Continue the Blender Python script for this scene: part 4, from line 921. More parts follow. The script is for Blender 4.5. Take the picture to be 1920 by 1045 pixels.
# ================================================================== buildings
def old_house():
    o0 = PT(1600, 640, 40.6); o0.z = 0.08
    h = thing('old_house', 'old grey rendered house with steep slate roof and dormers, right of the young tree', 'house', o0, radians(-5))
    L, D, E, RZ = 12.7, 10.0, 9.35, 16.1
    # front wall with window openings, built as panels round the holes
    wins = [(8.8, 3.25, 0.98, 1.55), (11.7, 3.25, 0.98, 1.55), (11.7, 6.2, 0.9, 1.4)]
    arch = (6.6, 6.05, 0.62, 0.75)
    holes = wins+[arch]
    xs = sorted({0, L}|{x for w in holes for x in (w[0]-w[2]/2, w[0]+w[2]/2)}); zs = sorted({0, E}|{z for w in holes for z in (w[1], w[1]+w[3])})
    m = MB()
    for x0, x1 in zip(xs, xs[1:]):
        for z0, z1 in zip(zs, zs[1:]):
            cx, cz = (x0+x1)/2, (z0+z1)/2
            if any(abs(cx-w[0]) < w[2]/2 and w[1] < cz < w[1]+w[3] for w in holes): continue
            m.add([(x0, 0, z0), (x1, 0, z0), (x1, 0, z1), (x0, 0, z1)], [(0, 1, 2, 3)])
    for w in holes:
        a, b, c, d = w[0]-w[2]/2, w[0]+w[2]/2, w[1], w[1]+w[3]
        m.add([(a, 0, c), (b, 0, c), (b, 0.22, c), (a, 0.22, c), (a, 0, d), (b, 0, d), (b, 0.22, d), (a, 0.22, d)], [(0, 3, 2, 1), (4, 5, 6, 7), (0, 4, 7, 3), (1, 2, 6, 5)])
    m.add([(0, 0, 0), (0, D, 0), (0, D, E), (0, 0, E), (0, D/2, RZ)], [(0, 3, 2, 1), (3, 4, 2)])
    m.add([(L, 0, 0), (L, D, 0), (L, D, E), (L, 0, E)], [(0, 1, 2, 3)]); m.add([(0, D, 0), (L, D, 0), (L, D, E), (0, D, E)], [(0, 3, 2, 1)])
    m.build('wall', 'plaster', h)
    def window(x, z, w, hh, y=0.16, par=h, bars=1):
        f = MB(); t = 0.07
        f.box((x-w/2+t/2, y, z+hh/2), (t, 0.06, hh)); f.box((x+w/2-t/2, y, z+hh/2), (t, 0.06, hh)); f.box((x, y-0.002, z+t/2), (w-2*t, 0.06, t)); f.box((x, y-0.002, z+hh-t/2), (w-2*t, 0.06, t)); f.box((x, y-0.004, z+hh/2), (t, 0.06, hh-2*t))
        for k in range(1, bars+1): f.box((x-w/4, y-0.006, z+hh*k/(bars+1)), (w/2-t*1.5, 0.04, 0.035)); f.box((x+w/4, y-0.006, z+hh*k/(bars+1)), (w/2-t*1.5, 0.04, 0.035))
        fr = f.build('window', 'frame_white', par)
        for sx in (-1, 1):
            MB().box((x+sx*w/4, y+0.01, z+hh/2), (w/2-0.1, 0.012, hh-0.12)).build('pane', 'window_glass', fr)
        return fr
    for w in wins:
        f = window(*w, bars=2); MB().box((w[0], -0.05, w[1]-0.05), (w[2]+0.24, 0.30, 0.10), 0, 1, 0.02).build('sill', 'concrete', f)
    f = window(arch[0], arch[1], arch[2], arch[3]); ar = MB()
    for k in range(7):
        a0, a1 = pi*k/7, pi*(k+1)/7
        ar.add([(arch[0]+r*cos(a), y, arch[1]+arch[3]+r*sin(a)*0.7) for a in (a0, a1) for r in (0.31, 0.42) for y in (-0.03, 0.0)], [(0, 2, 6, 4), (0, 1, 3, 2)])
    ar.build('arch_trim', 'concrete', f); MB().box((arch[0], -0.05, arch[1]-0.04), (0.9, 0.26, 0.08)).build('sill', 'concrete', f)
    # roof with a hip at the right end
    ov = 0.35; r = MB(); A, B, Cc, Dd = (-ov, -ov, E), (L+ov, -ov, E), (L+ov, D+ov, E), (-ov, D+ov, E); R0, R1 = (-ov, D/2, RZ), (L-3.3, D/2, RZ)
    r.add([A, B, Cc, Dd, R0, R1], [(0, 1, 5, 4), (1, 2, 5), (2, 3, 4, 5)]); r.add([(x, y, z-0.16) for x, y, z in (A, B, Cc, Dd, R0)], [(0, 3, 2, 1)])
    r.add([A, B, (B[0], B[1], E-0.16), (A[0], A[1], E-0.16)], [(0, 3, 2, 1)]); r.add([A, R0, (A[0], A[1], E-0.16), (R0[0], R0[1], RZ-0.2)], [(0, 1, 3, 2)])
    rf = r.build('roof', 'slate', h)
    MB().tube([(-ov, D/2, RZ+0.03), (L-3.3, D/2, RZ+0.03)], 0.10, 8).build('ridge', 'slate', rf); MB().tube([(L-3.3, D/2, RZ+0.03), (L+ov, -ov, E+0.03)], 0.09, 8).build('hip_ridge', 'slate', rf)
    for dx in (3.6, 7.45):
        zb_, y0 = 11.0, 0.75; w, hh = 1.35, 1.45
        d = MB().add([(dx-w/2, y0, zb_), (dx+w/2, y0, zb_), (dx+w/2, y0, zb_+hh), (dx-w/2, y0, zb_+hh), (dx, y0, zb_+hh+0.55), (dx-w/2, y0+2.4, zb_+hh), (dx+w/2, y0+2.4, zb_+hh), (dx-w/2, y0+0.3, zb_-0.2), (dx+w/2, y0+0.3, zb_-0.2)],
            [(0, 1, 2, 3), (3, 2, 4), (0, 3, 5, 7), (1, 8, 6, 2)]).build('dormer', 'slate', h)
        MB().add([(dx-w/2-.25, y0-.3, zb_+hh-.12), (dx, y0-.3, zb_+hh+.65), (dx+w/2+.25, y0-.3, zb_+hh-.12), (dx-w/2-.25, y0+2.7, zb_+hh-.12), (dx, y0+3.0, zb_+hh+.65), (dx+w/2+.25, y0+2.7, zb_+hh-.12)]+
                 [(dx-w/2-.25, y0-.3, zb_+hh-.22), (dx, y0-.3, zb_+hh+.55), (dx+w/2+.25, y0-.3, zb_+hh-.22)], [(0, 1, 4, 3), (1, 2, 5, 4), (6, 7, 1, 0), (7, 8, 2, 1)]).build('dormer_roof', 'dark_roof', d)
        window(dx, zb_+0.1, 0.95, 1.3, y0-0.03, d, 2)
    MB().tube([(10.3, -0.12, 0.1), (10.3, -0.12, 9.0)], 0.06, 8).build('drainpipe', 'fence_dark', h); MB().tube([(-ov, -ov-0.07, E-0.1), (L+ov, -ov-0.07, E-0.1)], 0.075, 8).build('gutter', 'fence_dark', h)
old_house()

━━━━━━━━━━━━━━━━

**Task to carry out**
Write out each line of the data above again, exactly as given.

**Solution for this task**
Continue the Blender Python script for this scene: part 4, from line 921. More parts follow. The script is for Blender 4.5. Take the picture to be 1920 by 1045 pixels.
# ================================================================== buildings
def old_house():
    o0 = PT(1600, 640, 40.6); o0.z = 0.08
    h = thing('old_house', 'old grey rendered house with steep slate roof and dormers, right of the young tree', 'house', o0, radians(-5))
    L, D, E, RZ = 12.7, 10.0, 9.35, 16.1
    # front wall with window openings, built as panels round the holes
    wins = [(8.8, 3.25, 0.98, 1.55), (11.7, 3.25, 0.98, 1.55), (11.7, 6.2, 0.9, 1.4)]
    arch = (6.6, 6.05, 0.62, 0.75)
    holes = wins+[arch]
    xs = sorted({0, L}|{x for w in holes for x in (w[0]-w[2]/2, w[0]+w[2]/2)}); zs = sorted({0, E}|{z for w in holes for z in (w[1], w[1]+w[3])})
    m = MB()
    for x0, x1 in zip(xs, xs[1:]):
        for z0, z1 in zip(zs, zs[1:]):
            cx, cz = (x0+x1)/2, (z0+z1)/2
            if any(abs(cx-w[0]) < w[2]/2 and w[1] < cz < w[1]+w[3] for w in holes): continue
            m.add([(x0, 0, z0), (x1, 0, z0), (x1, 0, z1), (x0, 0, z1)], [(0, 1, 2, 3)])
    for w in holes:
        a, b, c, d = w[0]-w[2]/2, w[0]+w[2]/2, w[1], w[1]+w[3]
        m.add([(a, 0, c), (b, 0, c), (b, 0.22, c), (a, 0.22, c), (a, 0, d), (b, 0, d), (b, 0.22, d), (a, 0.22, d)], [(0, 3, 2, 1), (4, 5, 6, 7), (0, 4, 7, 3), (1, 2, 6, 5)])
    m.add([(0, 0, 0), (0, D, 0), (0, D, E), (0, 0, E), (0, D/2, RZ)], [(0, 3, 2, 1), (3, 4, 2)])
    m.add([(L, 0, 0), (L, D, 0), (L, D, E), (L, 0, E)], [(0, 1, 2, 3)]); m.add([(0, D, 0), (L, D, 0), (L, D, E), (0, D, E)], [(0, 3, 2, 1)])
    m.build('wall', 'plaster', h)
    def window(x, z, w, hh, y=0.16, par=h, bars=1):
        f = MB(); t = 0.07
        f.box((x-w/2+t/2, y, z+hh/2), (t, 0.06, hh)); f.box((x+w/2-t/2, y, z+hh/2), (t, 0.06, hh)); f.box((x, y-0.002, z+t/2), (w-2*t, 0.06, t)); f.box((x, y-0.002, z+hh-t/2), (w-2*t, 0.06, t)); f.box((x, y-0.004, z+hh/2), (t, 0.06, hh-2*t))
        for k in range(1, bars+1): f.box((x-w/4, y-0.006, z+hh*k/(bars+1)), (w/2-t*1.5, 0.04, 0.035)); f.box((x+w/4, y-0.006, z+hh*k/(bars+1)), (w/2-t*1.5, 0.04, 0.035))
        fr = f.build('window', 'frame_white', par)
        for sx in (-1, 1):
            MB().box((x+sx*w/4, y+0.01, z+hh/2), (w/2-0.1, 0.012, hh-0.12)).build('pane', 'window_glass', fr)
        return fr
    for w in wins:
        f = window(*w, bars=2); MB().box((w[0], -0.05, w[1]-0.05), (w[2]+0.24, 0.30, 0.10), 0, 1, 0.02).build('sill', 'concrete', f)
    f = window(arch[0], arch[1], arch[2], arch[3]); ar = MB()
    for k in range(7):
        a0, a1 = pi*k/7, pi*(k+1)/7
        ar.add([(arch[0]+r*cos(a), y, arch[1]+arch[3]+r*sin(a)*0.7) for a in (a0, a1) for r in (0.31, 0.42) for y in (-0.03, 0.0)], [(0, 2, 6, 4), (0, 1, 3, 2)])
    ar.build('arch_trim', 'concrete', f); MB().box((arch[0], -0.05, arch[1]-0.04), (0.9, 0.26, 0.08)).build('sill', 'concrete', f)
    # roof with a hip at the right end
    ov = 0.35; r = MB(); A, B, Cc, Dd = (-ov, -ov, E), (L+ov, -ov, E), (L+ov, D+ov, E), (-ov, D+ov, E); R0, R1 = (-ov, D/2, RZ), (L-3.3, D/2, RZ)
    r.add([A, B, Cc, Dd, R0, R1], [(0, 1, 5, 4), (1, 2, 5), (2, 3, 4, 5)]); r.add([(x, y, z-0.16) for x, y, z in (A, B, Cc, Dd, R0)], [(0, 3, 2, 1)])
    r.add([A, B, (B[0], B[1], E-0.16), (A[0], A[1], E-0.16)], [(0, 3, 2, 1)]); r.add([A, R0, (A[0], A[1], E-0.16), (R0[0], R0[1], RZ-0.2)], [(0, 1, 3, 2)])
    rf = r.build('roof', 'slate', h)
    MB().tube([(-ov, D/2, RZ+0.03), (L-3.3, D/2, RZ+0.03)], 0.10, 8).build('ridge', 'slate', rf); MB().tube([(L-3.3, D/2, RZ+0.03), (L+ov, -ov, E+0.03)], 0.09, 8).build('hip_ridge', 'slate', rf)
    for dx in (3.6, 7.45):
        zb_, y0 = 11.0, 0.75; w, hh = 1.35, 1.45
        d = MB().add([(dx-w/2, y0, zb_), (dx+w/2, y0, zb_), (dx+w/2, y0, zb_+hh), (dx-w/2, y0, zb_+hh), (dx, y0, zb_+hh+0.55), (dx-w/2, y0+2.4, zb_+hh), (dx+w/2, y0+2.4, zb_+hh), (dx-w/2, y0+0.3, zb_-0.2), (dx+w/2, y0+0.3, zb_-0.2)],
            [(0, 1, 2, 3), (3, 2, 4), (0, 3, 5, 7), (1, 8, 6, 2)]).build('dormer', 'slate', h)
        MB().add([(dx-w/2-.25, y0-.3, zb_+hh-.12), (dx, y0-.3, zb_+hh+.65), (dx+w/2+.25, y0-.3, zb_+hh-.12), (dx-w/2-.25, y0+2.7, zb_+hh-.12), (dx, y0+3.0, zb_+hh+.65), (dx+w/2+.25, y0+2.7, zb_+hh-.12)]+
                 [(dx-w/2-.25, y0-.3, zb_+hh-.22), (dx, y0-.3, zb_+hh+.55), (dx+w/2+.25, y0-.3, zb_+hh-.22)], [(0, 1, 4, 3), (1, 2, 5, 4), (6, 7, 1, 0), (7, 8, 2, 1)]).build('dormer_roof', 'dark_roof', d)
        window(dx, zb_+0.1, 0.95, 1.3, y0-0.03, d, 2)
    MB().tube([(10.3, -0.12, 0.1), (10.3, -0.12, 9.0)], 0.06, 8).build('drainpipe', 'fence_dark', h); MB().tube([(-ov, -ov-0.07, E-0.1), (L+ov, -ov-0.07, E-0.1)], 0.075, 8).build('gutter', 'fence_dark', h)
old_house()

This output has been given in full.